Of course, we shouldn’t expect to immerse ourselves in the vast world of Adobe Photoshop on the first day of the online version’s release. It’s most certainly going to be a far simpler variant of the original. There’s no doubt that even the desktop application, Photoshop Elements will have an upper hand on Photoshop Online.

Adobe’s CEO, Bruce Chizen, told CNET News that the service would be free, but ad-supported, so consider what that’ll entail. It’ll surely advised not to start up an eBay auction for boxed version(s) of Photoshop or Elements immediately upon the launch of the online version. But with time, give or take a few years, Photoshop Online will certainly have a leg up on any competing services. Well, actually, I’ll refrain from taking that line for now. In fact, it’d be thrilling to find a small independent software house giving Adobe a run for its money in the burgeoning sector of Web-based photo editing utilities and services.

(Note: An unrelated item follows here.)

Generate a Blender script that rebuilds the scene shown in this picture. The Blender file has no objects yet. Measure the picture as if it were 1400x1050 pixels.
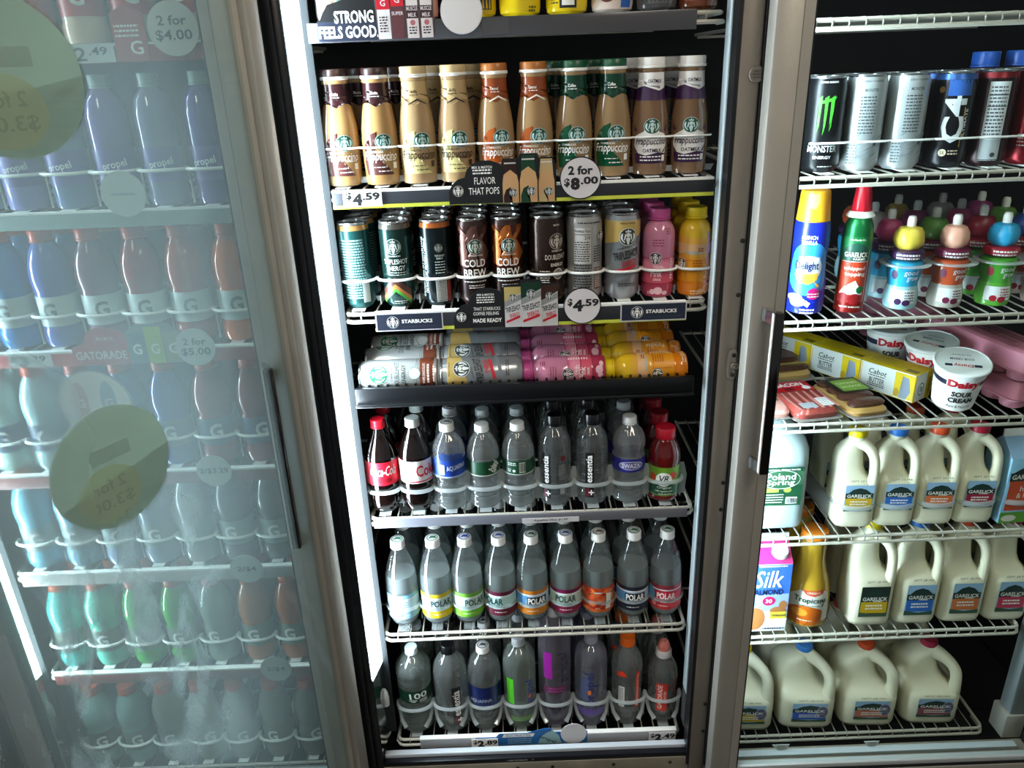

But there’s no doubt that the hefty budge behind the Photoshop team does kinda put the odds with them. Still, we look forward to seeing what the first “beta” product is like, how it differs from the desktop-based mainstay, and even how it’s better than its “ancestor” in terms of social connection options that can really only be done best online.

A week ago we would’ve been confident in assuming “Photoshop Online” a mere figment, a dream app that was nothing more. Now that we know it’s real, and soon to be seen by private testers and then the public, we can skip ahead and start to pass along rumors about what the online version will have in store for us.